_Supplied information_.
= = =

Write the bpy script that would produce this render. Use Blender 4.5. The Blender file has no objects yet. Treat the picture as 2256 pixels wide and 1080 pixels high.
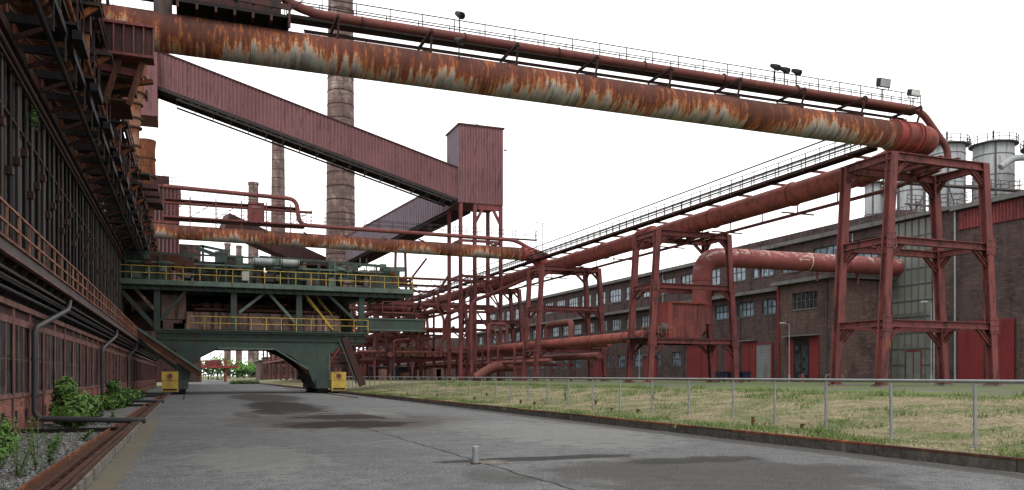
import bpy, math, random
import numpy as np
from mathutils import Vector, noise as mnoise
random.seed(7)
R=random.random
def U(a,b): return a+(b-a)*random.random()

# ------------------------------------------------------------------ materials
class M:
    def __init__(s,name,rough=.75,metal=0.0,spec=.15):
        s.m=bpy.data.materials.new(name); s.m.use_nodes=True
        s.n=s.m.node_tree.nodes; s.l=s.m.node_tree.links
        s.b=s.n['Principled BSDF']; s.b.inputs['Roughness'].default_value=rough
        s.b.inputs['Metallic'].default_value=metal
        s.b.inputs['Specular IOR Level'].default_value=spec
        s.tcn=s.n.new('ShaderNodeTexCoord')
    def obj(s): return s.tcn.outputs['Object']
    def uv(s): return s.tcn.outputs['UV']
    def put(s,sock,v):
        if isinstance(v,bpy.types.NodeSocket): s.l.new(v,sock)
        else:
            if isinstance(v,(tuple,list)) and len(v)==3 and len(sock.default_value)==4: v=(*v,1)
            sock.default_value=v
    def map(s,vec,sc):
        n=s.n.new('ShaderNodeMapping'); s.l.new(vec,n.inputs['Vector']); n.inputs['Scale'].default_value=sc; return n.outputs[0]
    def noise(s,vec,scale=1,detail=5,rough=.6):
        n=s.n.new('ShaderNodeTexNoise'); s.l.new(vec,n.inputs['Vector'])
        n.inputs['Scale'].default_value=scale; n.inputs['Detail'].default_value=detail; n.inputs['Roughness'].default_value=rough
        return n.outputs['Fac']
    def vor(s,vec,scale=1,feature='F1',out='Distance'):
        n=s.n.new('ShaderNodeTexVoronoi'); s.l.new(vec,n.inputs['Vector']); n.feature=feature
        n.inputs['Scale'].default_value=scale; return n.outputs[out]
    def math(s,op,a,b=0.0,c=None):
        n=s.n.new('ShaderNodeMath'); n.operation=op
        s.put(n.inputs[0],a); s.put(n.inputs[1],b)
        if c is not None: s.put(n.inputs[2],c)
        return n.outputs[0]
    def ss(s,v,a,b):
        n=s.n.new('ShaderNodeMapRange'); n.interpolation_type='SMOOTHSTEP'
        s.put(n.inputs['Value'],v); n.inputs['From Min'].default_value=a; n.inputs['From Max'].default_value=b
        return n.outputs['Result']
    def mix(s,f,a,b,mode='MIX'):
        n=s.n.new('ShaderNodeMix'); n.data_type='RGBA'; n.blend_type=mode
        s.put(n.inputs[0],f); s.put(n.inputs[6],a); s.put(n.inputs[7],b); return n.outputs[2]
    def ramp(s,f,stops):
        n=s.n.new('ShaderNodeValToRGB'); s.l.new(f,n.inputs[0]); e=n.color_ramp.elements
        while len(e)>1: e.remove(e[-1])
        e[0].position=stops[0][0]; e[0].color=(*stops[0][1],1)
        for p,c in stops[1:]:
            k=e.new(p); k.color=(*c,1)
        return n.outputs[0]
    def sep(s,v):
        n=s.n.new('ShaderNodeSeparateXYZ'); s.l.new(v,n.inputs[0]); return n.outputs
    def comb(s,x,y,z):
        n=s.n.new('ShaderNodeCombineXYZ'); s.put(n.inputs[0],x); s.put(n.inputs[1],y); s.put(n.inputs[2],z); return n.outputs[0]
    def bump(s,h,st=.3,dist=.02):
        n=s.n.new('ShaderNodeBump'); s.l.new(h,n.inputs['Height']); n.inputs['Strength'].default_value=st; n.inputs['Distance'].default_value=dist
        s.l.new(n.outputs[0],s.b.inputs['Normal'])
    def col(s,c): s.put(s.b.inputs['Base Color'],c)

def paint(name,c1,c2,c3,sc=.6,rough=.65,amt=.58,metal=0,spec=.15,bump=.15):
    k=M(name,rough,metal,spec); o=k.obj()
    n1=k.ss(k.noise(o,sc,6,.65),.35,.65)
    n2=k.ss(k.noise(k.map(o,(2.2,2.2,.35)),1.0,6,.7),amt-.06,amt+.1)
    n3=k.noise(o,9,4,.6)
    c=k.mix(n1,c1,c2); c=k.mix(n2,c,c3)
    c=k.mix(k.math('MULTIPLY',k.ss(n3,.42,.72),.5),c,c3)
    k.col(c); k.bump(n3,bump,.02); return k.m

RED=paint('red_paint',(.18,.052,.048),(.125,.040,.039),(.05,.024,.022),amt=.54)
RED2=paint('fresh_red_paint',(.26,.052,.042),(.19,.045,.04),(.09,.03,.026),amt=.56)
REDPIPE=paint('red_pipe_paint',(.145,.045,.040),(.105,.036,.034),(.18,.08,.055),amt=.6,sc=.4)
REDDOOR=paint('red_door_paint',(.15,.020,.023),(.12,.018,.02),(.07,.016,.016),amt=.58)
CLAD=paint('corrugated_cladding',(.19,.088,.092),(.15,.068,.073),(.095,.045,.048),amt=.56,sc=.15)
CLADB=paint('blueish_cladding',(.19,.15,.18),(.16,.125,.15),(.10,.075,.09),amt=.6,sc=.15)
DARK=paint('sooty_steel',(.019,.019,.021),(.03,.026,.026),(.055,.036,.03),amt=.6)
DARKR=paint('sooty_red_steel',(.042,.021,.02),(.065,.026,.023),(.022,.017,.017),amt=.55)
BLACK=paint('black_steel',(.009,.009,.011),(.015,.013,.013),(.03,.02,.017),amt=.62)
GREYST=paint('grey_steel',(.10,.095,.095),(.075,.07,.072),(.09,.045,.03),amt=.58)
PINKST=paint('faded_red_steel',(.23,.11,.095),(.165,.08,.07),(.07,.042,.036),amt=.54,sc=1.1)
GREEN=paint('green_machine_paint',(.046,.073,.062),(.034,.055,.049),(.05,.038,.03),amt=.56)
GREEN2=paint('pale_green_paint',(.10,.145,.125),(.07,.105,.09),(.085,.06,.04),amt=.57)
PINK=paint('faded_pink_plate',(.23,.145,.125),(.155,.098,.085),(.06,.04,.033),amt=.52,sc=1)
YEL=paint('yellow_paint',(.50,.35,.07),(.42,.29,.055),(.18,.11,.04),amt=.58)
ORR=paint('rusty_rail',(.34,.155,.095),(.24,.105,.068),(.11,.05,.035),amt=.56)
RUST=paint('rust',(.14,.047,.024),(.085,.032,.02),(.27,.10,.038),amt=.57,sc=1.5,rough=.9)
RUSTD=paint('dark_rust',(.07,.03,.02),(.04,.022,.017),(.12,.047,.024),amt=.6,sc=1.5,rough=.9)
ORANGE=paint('orange_rust',(.36,.18,.10),(.21,.085,.045),(.08,.032,.023),amt=.5,sc=1.6,rough=.85)
BROWNV=paint('rust_brown_vessel',(.26,.16,.12),(.16,.06,.035),(.32,.12,.05),amt=.54,sc=1.4,rough=.85)
GALV=paint('galvanised_steel',(.24,.25,.255),(.19,.20,.205),(.15,.145,.14),rough=.45,metal=.3,sc=2,spec=.3)
TANK=paint('light_grey_tank',(.29,.30,.31),(.24,.25,.26),(.15,.15,.15),amt=.56,sc=.25)
CONC=paint('old_concrete',(.20,.185,.16),(.15,.135,.12),(.07,.062,.053),amt=.53,sc=1.2,rough=.95)
CONCD=paint('stained_kerb_concrete',(.06,.055,.048),(.032,.03,.027),(.12,.105,.09),amt=.6,sc=1.4,rough=.95)
CONCP=paint('pale_concrete',(.36,.34,.31),(.29,.27,.245),(.17,.15,.13),amt=.56,sc=.5,rough=.9)
DGREY=paint('drainpipe_grey',(.035,.035,.04),(.027,.027,.031),(.055,.048,.044),amt=.6,rough=.5,spec=.3)
ROOF=paint('roof_edge',(.13,.127,.123),(.10,.097,.094),(.05,.05,.05),sc=.4)
BINB=paint('bin_plastic',(.01,.015,.04),(.012,.018,.035),(.02,.02,.03),rough=.4,spec=.3)
SHUT=paint('grey_shutter',(.20,.21,.22),(.17,.18,.19),(.12,.12,.12))
STRAW=paint('straw_grass',(.29,.25,.15),(.35,.30,.19),(.19,.17,.10),rough=.9)
GRN=paint('green_grass',(.125,.155,.055),(.095,.125,.045),(.18,.18,.085),rough=.85)
GRN2=paint('weed_leaf',(.10,.165,.04),(.07,.12,.03),(.14,.19,.06),rough=.6,sc=4)
LEAF=paint('bush_leaf',(.085,.20,.03),(.05,.13,.02),(.14,.26,.05),rough=.55,sc=4)
LEAFD=paint('dark_leaf',(.03,.07,.015),(.025,.055,.015),(.05,.09,.02),rough=.6,sc=4)
CREAM=paint('cream_mark',(.50,.42,.30),(.45,.38,.27),(.25,.17,.12))

def glassmat(name,c,rough=.12,spec=.6,lo=.5,hi=1.5,cell=1.3):
    k=M(name,rough,0,spec); o=k.obj()
    s=k.sep(o); v=k.comb(k.math('FLOOR',k.math('MULTIPLY',s[0],cell)),k.math('FLOOR',k.math('MULTIPLY',s[1],cell)),k.math('FLOOR',k.math('MULTIPLY',s[2],cell)))
    w=k.n.new('ShaderNodeTexWhiteNoise'); k.l.new(v,w.inputs['Vector'])
    k.col(k.mix(w.outputs['Value'],tuple(x*lo for x in c),tuple(x*hi for x in c))); return k.m
GLASS=glassmat('window_glass',(.13,.18,.215))
GLASSD=glassmat('dirty_dark_glass',(.020,.022,.024),.6,.1,.3,2.2,2.3)
GLASSG=glassmat('stair_glass',(.12,.13,.115),.22,.5,.75,1.25,.55)
LENS=glassmat('lamp_lens',(.35,.36,.35),.15)

def brick(name,c1,c2,mort,bw=.25,bh=.077,soot=(.026,.019,.019),samt=.54):
    k=M(name,.92); o=k.obj(); s=k.sep(o)
    v=k.comb(k.math('ADD',s[0],s[1]),s[2],0.0)
    b=k.n.new('ShaderNodeTexBrick'); k.l.new(v,b.inputs['Vector'])
    b.inputs['Scale'].default_value=1; b.inputs['Brick Width'].default_value=bw; b.inputs['Row Height'].default_value=bh
    b.inputs['Mortar Size'].default_value=.008; b.inputs['Color1'].default_value=(*c1,1); b.inputs['Color2'].default_value=(*c2,1); b.inputs['Mortar'].default_value=(*mort,1)
    n=k.ss(k.noise(o,.35,7,.7),samt-.1,samt+.12)
    n2=k.ss(k.noise(k.map(o,(1.5,1.5,.2)),.8,5,.7),.45,.7)
    c=k.mix(k.math('MULTIPLY',n,.8),b.outputs['Color'],soot); c=k.mix(k.math('MULTIPLY',n2,.6),c,soot)
    n4=k.noise(k.map(o,(.6,.6,3.0)),1.4,5,.8); c=k.mix(k.math('MULTIPLY',k.ss(n4,.50,.64),.6),c,tuple(x*1.6 for x in c1))
    k.col(c); k.bump(b.outputs['Fac'],-.3,.01); return k.m
BRICK=brick('dark_brick',(.075,.047,.044),(.048,.034,.033),(.06,.052,.05))
BRICKL=brick('red_brick',(.27,.095,.065),(.18,.066,.05),(.18,.14,.12),samt=.64)
BRICKR=brick('brown_brick',(.096,.057,.049),(.064,.042,.038),(.075,.06,.055),samt=.58)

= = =

_Problem description_.
With all pictures left out, please transcribe exactly the lines from the start of the material through the line with "def U(a,b): return a+(b-a)*random.random()".

_Output_.
Write the bpy script that would produce this render. Use Blender 4.5. The Blender file has no objects yet. Treat the picture as 2256 pixels wide and 1080 pixels high.
import bpy, math, random
import numpy as np
from mathutils import Vector, noise as mnoise
random.seed(7)
R=random.random
def U(a,b): return a+(b-a)*random.random()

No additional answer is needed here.